Just to refresh our memories and renew our knowledge: Mary Kathleen is a pianist. Judith is a very versatile artist with a rich discography behind her, and she has covered many musical genres – classical and abstract, even experimental in the domain of modern classical music, as evidenced by her numerous awards. Moreover, from the years 1989 to 1993 she was the President of the Association of American Women Composers. The scope of her genre is very wide: using computer electronic and acoustic music, constantly cooperating and making various collaborations with various soloists and ensembles, with a main focus on instrumental performances.

Here, on her third album for Innova Recording, through almost 80 minutes of music, she presents a trans-genre scenario of acoustic and electronic music, dividing compositions into separate sessions of acoustics and electronics, with just a few of them arranged as a combination of both expressions. She seems very peaceful and calm, focusing on improvisation of accompanying musicians (solo viola, string quartet, piano, percussion, drums, oboe, clarinet …) with her own inspirations of electronic enterprises, using the imagination of real instruments produced by computer programs. In other words, why bother playing some conventional instruments when they can be adapted to chords and notations in a binary system?

This whole collection of different things which alludes to “live” music undisputedly associated with electro-acoustical achievements from half a century ago (or even longer) is impregnated with exhibitions in which there is no virtuous legalities of the “classics”: it focuses on melody, rhythm and harmony. We are talking about these factors in the traditional sense, but in her music, all of this exists on a completely different level – where a skilful skill of improvisation comes to its full expression. The first four mutually interrelated themes: Glyph – I. Luminous, Glyph – II. Flickering, Glyph – III. Ecstatic, and Glyph – IV. Incandescent, played by violist James Durham, pianist Margaret Kampmeier and the Cassat String Quartet, are differently painted pieces with constant changes of stylish performances in clean formats, and then, in the main one called “Time to Burn” a picturesque sifting and screening of I-Jen Fang percussion follows in [extended techniques] of the oboist Aaron Hill, also continuing in the dark “Grito del Corazon” inspired by Goya’s “Black Paintings,” where an electronic drone background has been used as well.

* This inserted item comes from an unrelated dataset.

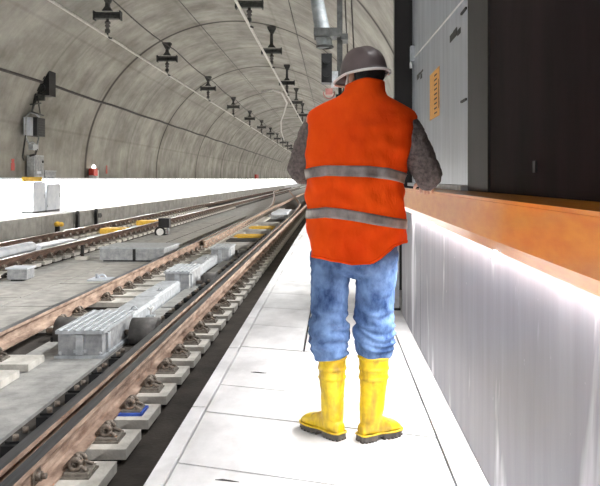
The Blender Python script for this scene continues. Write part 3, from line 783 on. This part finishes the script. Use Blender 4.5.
# kerb furniture
t = thing('kerb_fitting', 'yellow capped fitting low against the far kerb', 'fitting', (-8.0,20.9,ZF))
b = MB(); b.cyl((0,0,0),(0,0,.36),.07,n=12); b.build('post', M['post'], t)
b = MB(); b.ball((0,0,.42),(.09,.13,.08)); b.ball((.05,.17,.40),(.07,.1,.07)); b.build('cap', M['yellow'], t)
def kerb_stub(y, lab, extra):
    t = thing('kerb_stub', lab, 'stub', (-8.09,y,ZF), 0)
    b = MB(); b.box(-.05,.05,-.06,.06,0,.62); b.bevel(.02,1); b.build('post', M['black'], t)
    b = MB(); b.ball((0,0,.64),(.06,.09,.09)); b.build('head', M['black'], t)
    if extra:
        b = MB(); b.box(-.05,.05,.1,.4,.40,.55); b.ball((0,.42,.46),(.06,.1,.08)); b.build('side_arm', M['black'], t)
kerb_stub(22.8, 'dark stub against far kerb next to yellow fitting', False)
kerb_stub(24.6, 'dark branched stub against far kerb, farther from yellow fitting', True)

# ------------------------------------------------------------------ the worker
YM = 3.33; K = YM/720
def wx(px): return (px-333)*K
def wz(py): return EYE-(py-179)*K
person = thing('person', 'worker seen from behind in orange vest, grey helmet, jeans and yellow boots', 'person', (wx(356), YM, 0))
PO = Vector(person.location)
def loc(p): return Vector(p)-PO
def remesh(name, mb, mats, voxel, smooth=6, parent=None, disp=None, fac=.5):
    o = link(name, mb.mesh(name, mats))
    m = o.modifiers.new('r', 'REMESH'); m.mode = 'VOXEL'; m.voxel_size = voxel; m.use_smooth_shade = True
    s = o.modifiers.new('s', 'SMOOTH'); s.factor = fac; s.iterations = smooth
    dg = bpy.context.evaluated_depsgraph_get(); dg.update()
    me = bpy.data.meshes.new_from_object(o.evaluated_get(dg))
    o.modifiers.clear(); old = o.data; o.data = me; bpy.data.meshes.remove(old)
    if disp:
        nr = [v.normal.copy() for v in me.vertices]
        for v, n in zip(me.vertices, nr): v.co += n*disp(v.co)
    for v in me.vertices: v.co -= PO
    for p in me.polygons: p.use_smooth = True
    me.name = name; o.name = name
    if parent: o.parent = parent
    return o
def ridge(p, sc, st=(1,1,1)):
    q = Vector((p.x*st[0]*sc, p.y*st[1]*sc, p.z*st[2]*sc))
    return 1-2*abs(noise.noise(q))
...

In “Sic Transit,” she plays again with I-Jen Fang percussion, including this time computer-controlled instruments, while strangely named “Hoshech al p’ney HaTeh” is a real electronic mini-symphony with psycho-drone attributes about the birth of the world, the creation of a relationship between dark and light, and the exit out of chaos and the beginning of life. The last piece – “Elijah’s Chariot”- screams for a full 20 minutes with combinations of the amplified Cassatt String Quartet and electronic processors, suggestive of fiery combustions of the mythical fiery chariots of Elijah and thundering rides on the heavens.

Just saying that the whole material affects us as simply steady and balanced would be too little. Here we have Judith presenting herself, again, as a versatile artist who manages to connect alongside both traditions and conventions with current underground stylizations of electronics, absorbing essences and important items from both sound worlds. She is clearly focused on themes and plots, she allows games and improvisations, and she creates chaos and unravels it in very calm layers of elevations, but then again swirls all of them with excitement and ecstasy.

She is playing within her own control and permits a lot to an enjoyable series of different stylistic flourishes, which only sometimes and periodically repeat.

Her horizons and spectrums are very rich and impressive, and after you finish listening to the last, a very interesting and dramatic theme of “Elijah chariot” (with shorter “dumb” vocal arias!), the whole impression irresistibly compels you to press the replay key.